Saat itu, Arsenal sedang mengejar gol untuk merebut titel liga. Namun, The Gunners dibuat frustrasi dengan pertahanan sempurna yang diperagakan Glenn Roeder hingga di menit ke-80. Di saat itulah, di jarak 40 meter dari gawang, Bergkamp berhasil menguasai bola. Penyihir dari Belanda itu melihat sekitar dan menemukan teman Swedia-nya tersebut. lalu, Ljungberg pun melakukan apa yang sering dilakukannya.
Saya tidak tahu bagaimana Ljungberg bisa tahu gerakan yang paling dibenci oleh para bek. Tahun itu, terlihat jelas bahwa dia tahu rahasianya. Aku tahu tentang hal itu saat aku bermain sebagai gelandang bertahan selama dua tahun di liga amatir. Gerakan lari yang paling saya benci adalah ketika seorang penyerang datang dengan kecepatan penuh di tempat yang pas dengan bola terobosan.

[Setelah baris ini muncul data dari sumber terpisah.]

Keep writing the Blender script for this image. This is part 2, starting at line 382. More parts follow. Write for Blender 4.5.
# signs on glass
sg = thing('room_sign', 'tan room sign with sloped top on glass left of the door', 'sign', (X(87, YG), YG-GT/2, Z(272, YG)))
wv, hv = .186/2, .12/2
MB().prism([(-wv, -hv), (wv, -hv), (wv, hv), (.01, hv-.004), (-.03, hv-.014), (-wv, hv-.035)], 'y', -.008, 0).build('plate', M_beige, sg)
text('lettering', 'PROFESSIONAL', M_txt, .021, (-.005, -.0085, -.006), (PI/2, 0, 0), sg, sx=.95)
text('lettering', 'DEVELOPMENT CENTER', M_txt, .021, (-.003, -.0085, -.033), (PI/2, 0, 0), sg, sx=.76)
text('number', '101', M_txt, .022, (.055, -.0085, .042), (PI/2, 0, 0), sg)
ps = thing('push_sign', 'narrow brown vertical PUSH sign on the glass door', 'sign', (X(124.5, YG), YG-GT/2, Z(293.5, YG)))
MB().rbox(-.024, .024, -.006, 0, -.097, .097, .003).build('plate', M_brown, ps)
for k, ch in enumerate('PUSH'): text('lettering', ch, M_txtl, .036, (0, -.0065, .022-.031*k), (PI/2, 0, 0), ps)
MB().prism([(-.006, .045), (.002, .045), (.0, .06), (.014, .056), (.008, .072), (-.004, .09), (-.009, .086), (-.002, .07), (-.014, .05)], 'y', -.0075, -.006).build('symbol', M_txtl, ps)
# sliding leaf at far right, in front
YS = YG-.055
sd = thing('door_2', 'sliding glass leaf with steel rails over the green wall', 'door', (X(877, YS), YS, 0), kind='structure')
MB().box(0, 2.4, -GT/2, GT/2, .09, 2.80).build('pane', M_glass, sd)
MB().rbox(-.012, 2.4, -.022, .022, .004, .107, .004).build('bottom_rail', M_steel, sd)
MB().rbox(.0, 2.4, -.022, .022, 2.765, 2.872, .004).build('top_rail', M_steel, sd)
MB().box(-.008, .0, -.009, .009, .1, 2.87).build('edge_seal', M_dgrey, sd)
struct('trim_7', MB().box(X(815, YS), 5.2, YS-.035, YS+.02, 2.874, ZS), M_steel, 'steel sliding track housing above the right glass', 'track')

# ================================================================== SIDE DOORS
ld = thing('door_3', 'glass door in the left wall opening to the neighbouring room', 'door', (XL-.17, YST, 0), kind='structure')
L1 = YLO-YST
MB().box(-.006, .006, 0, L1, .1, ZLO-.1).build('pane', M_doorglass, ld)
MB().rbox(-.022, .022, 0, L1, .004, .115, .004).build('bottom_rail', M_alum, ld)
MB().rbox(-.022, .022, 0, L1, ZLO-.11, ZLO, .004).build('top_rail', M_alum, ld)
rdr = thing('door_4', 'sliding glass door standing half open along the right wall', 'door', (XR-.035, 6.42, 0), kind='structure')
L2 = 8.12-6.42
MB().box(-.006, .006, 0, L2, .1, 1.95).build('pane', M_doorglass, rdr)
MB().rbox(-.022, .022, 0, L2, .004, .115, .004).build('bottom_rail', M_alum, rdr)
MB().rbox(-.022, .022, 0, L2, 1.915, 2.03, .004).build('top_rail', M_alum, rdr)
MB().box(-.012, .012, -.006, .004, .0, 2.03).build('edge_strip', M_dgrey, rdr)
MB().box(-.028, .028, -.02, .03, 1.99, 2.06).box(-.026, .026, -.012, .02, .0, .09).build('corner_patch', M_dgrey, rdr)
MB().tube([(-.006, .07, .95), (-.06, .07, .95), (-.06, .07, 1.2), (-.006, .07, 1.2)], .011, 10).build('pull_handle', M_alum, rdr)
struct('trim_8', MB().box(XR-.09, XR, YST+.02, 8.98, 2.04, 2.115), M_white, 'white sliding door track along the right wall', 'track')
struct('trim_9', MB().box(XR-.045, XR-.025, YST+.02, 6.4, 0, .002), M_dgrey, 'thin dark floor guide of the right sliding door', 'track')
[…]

Sebagai bek, kalian tidak bisa mengalihkan pandangan ke kedua tempat secara cepat. Bisa saja, jika kalian mau gantung sepatu dengan brace di leher atau kalian mau memutus leher kalian. Melawan West Ham dan berhadapan dengan seorang bek mereka, Ljungberg muncul dan bergerak ke arah umpan Bergkamp yang terlihat lembut. Ljungberg berhasil mendapatkannya dan 1-0 untuk Arsenal; mereka berhasil memenangkan pertandingan dan juga liga.
Saya masih membayangkan bagaimana cara memaksimalkan permainan Ljungberg di era saat ini. Saya membayangkan dirinya bermain untuk Atletico Madrid, bermain menjadi pelayan setia Diego Simeone, jarang mencetak gol namun dapat diandalkan ketika bermain tandang. Ada sesuatu yang lebih dalam dirinya, di balik potongan rambutnya tersebut, yang mengingatkan saya kepada sikap kejam dan kemurkaan dari pelatih asal Argentina itu. Dua sikap yang sudah lama mengintai sikap lemah lembut Arsene Wenger. Dan di balik obrolan pada malam di Berlin itu, kamu berpikir betapa semangat dari Ljungberg sangat dibutuhkan Arsenal saat ini.